═══ Data section ═══

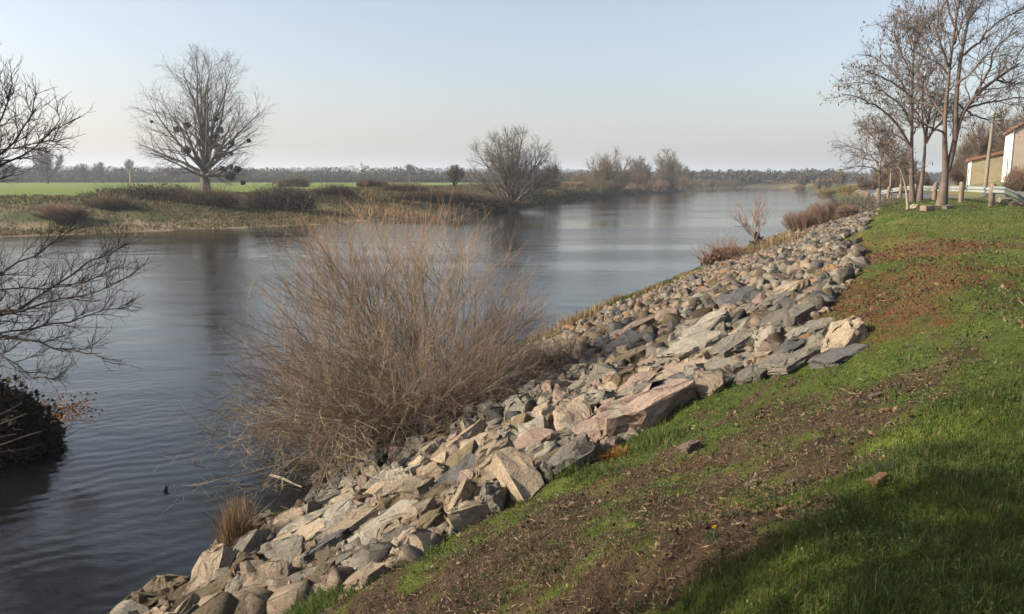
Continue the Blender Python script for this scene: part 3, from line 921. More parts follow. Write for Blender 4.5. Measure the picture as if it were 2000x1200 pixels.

═══
═══ Data section ═══

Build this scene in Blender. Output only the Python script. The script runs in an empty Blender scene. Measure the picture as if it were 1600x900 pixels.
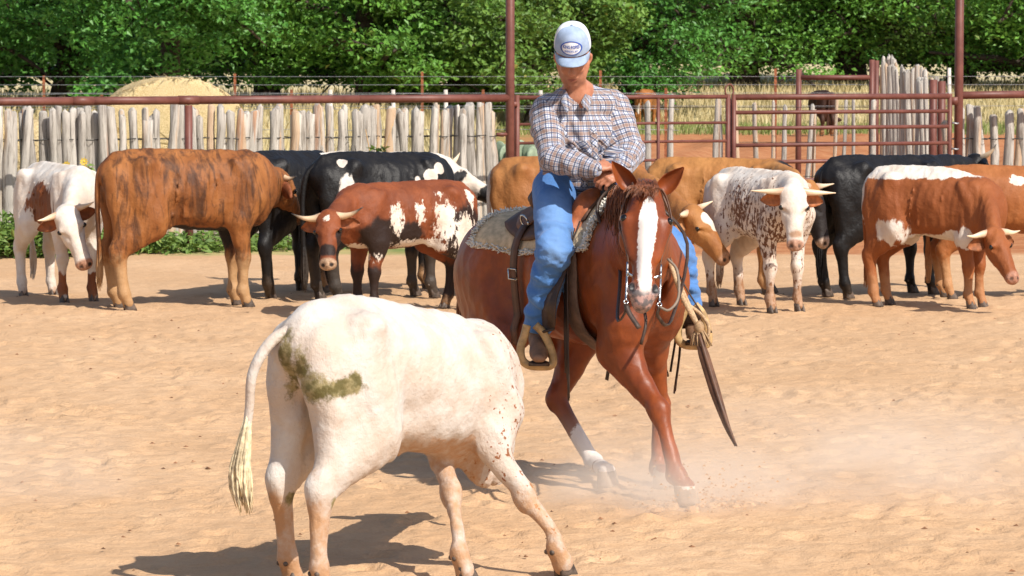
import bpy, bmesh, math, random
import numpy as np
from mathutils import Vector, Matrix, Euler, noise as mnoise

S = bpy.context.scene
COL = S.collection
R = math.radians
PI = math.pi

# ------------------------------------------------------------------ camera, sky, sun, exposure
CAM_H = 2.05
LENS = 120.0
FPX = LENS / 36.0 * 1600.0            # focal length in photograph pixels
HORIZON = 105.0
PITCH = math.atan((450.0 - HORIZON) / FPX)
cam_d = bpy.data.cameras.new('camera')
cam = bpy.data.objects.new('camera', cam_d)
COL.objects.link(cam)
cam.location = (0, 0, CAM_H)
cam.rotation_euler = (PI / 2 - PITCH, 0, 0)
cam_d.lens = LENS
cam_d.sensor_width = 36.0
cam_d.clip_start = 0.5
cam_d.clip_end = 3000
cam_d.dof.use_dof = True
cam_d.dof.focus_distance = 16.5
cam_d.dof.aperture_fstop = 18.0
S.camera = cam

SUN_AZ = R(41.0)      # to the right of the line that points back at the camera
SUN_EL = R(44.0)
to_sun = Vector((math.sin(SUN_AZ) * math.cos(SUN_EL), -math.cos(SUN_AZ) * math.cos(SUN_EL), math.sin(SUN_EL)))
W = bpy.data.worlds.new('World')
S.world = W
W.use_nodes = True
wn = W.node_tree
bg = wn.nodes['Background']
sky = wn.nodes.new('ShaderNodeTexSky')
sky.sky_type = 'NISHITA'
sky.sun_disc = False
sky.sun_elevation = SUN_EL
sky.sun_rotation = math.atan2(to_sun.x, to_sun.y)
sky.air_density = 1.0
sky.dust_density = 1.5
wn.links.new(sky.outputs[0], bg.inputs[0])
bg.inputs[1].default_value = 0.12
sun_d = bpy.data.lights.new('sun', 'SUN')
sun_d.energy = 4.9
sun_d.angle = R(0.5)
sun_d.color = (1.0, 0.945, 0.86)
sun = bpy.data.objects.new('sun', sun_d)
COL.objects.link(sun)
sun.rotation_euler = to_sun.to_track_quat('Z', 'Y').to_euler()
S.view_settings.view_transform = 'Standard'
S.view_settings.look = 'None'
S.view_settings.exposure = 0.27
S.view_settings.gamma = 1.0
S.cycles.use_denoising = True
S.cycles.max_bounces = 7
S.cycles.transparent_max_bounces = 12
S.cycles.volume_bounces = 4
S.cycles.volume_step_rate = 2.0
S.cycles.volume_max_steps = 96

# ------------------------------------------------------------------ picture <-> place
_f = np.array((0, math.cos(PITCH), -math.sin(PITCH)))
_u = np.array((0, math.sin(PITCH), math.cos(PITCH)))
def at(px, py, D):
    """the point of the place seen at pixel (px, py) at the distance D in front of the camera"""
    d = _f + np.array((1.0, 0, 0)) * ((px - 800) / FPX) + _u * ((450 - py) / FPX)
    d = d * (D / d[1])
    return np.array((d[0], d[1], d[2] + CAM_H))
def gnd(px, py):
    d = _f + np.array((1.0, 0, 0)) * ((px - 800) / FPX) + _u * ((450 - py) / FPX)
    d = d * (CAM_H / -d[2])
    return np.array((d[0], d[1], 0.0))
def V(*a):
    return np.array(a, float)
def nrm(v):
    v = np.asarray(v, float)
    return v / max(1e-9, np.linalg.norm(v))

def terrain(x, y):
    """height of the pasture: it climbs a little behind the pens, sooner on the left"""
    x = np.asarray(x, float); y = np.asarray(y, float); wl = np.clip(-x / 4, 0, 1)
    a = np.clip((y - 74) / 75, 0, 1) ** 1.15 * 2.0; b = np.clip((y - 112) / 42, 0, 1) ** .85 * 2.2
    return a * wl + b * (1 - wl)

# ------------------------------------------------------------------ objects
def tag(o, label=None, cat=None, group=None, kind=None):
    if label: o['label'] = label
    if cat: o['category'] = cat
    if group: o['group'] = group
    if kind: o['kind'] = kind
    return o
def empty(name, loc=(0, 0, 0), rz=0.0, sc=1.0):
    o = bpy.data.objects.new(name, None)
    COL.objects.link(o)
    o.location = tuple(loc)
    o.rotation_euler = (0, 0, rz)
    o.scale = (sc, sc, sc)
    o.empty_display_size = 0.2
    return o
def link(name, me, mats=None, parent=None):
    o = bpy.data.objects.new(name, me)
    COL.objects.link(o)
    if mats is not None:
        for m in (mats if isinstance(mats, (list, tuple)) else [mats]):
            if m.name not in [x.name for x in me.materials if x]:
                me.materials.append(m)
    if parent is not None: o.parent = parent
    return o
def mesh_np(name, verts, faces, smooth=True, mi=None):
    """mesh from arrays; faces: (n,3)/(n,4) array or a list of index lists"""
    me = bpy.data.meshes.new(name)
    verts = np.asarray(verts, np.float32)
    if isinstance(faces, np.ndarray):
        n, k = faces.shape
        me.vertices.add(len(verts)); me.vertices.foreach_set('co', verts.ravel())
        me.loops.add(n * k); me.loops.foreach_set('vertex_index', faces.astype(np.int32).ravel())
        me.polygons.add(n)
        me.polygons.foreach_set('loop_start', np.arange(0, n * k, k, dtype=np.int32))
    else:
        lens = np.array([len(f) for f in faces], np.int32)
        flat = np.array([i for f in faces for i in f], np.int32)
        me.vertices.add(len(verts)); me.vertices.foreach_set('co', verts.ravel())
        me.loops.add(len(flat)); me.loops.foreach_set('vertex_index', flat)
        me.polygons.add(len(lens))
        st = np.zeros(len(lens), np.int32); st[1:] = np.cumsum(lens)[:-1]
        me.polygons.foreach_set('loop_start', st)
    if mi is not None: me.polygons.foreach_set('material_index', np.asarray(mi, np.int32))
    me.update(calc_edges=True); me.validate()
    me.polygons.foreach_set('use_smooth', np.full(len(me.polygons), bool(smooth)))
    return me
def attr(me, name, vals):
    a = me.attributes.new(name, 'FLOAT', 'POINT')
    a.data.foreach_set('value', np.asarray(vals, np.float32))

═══

Start at the line that contains "Build this scene", stop at the line that contains "S.camera = cam", and reproduce each line in that stretch exactly. Pictures are excluded.

▶ Answer below:
Build this scene in Blender. Output only the Python script. The script runs in an empty Blender scene. Measure the picture as if it were 1600x900 pixels.
import bpy, bmesh, math, random
import numpy as np
from mathutils import Vector, Matrix, Euler, noise as mnoise

S = bpy.context.scene
COL = S.collection
R = math.radians
PI = math.pi

# ------------------------------------------------------------------ camera, sky, sun, exposure
CAM_H = 2.05
LENS = 120.0
FPX = LENS / 36.0 * 1600.0            # focal length in photograph pixels
HORIZON = 105.0
PITCH = math.atan((450.0 - HORIZON) / FPX)
cam_d = bpy.data.cameras.new('camera')
cam = bpy.data.objects.new('camera', cam_d)
COL.objects.link(cam)
cam.location = (0, 0, CAM_H)
cam.rotation_euler = (PI / 2 - PITCH, 0, 0)
cam_d.lens = LENS
cam_d.sensor_width = 36.0
cam_d.clip_start = 0.5
cam_d.clip_end = 3000
cam_d.dof.use_dof = True
cam_d.dof.focus_distance = 16.5
cam_d.dof.aperture_fstop = 18.0
S.camera = cam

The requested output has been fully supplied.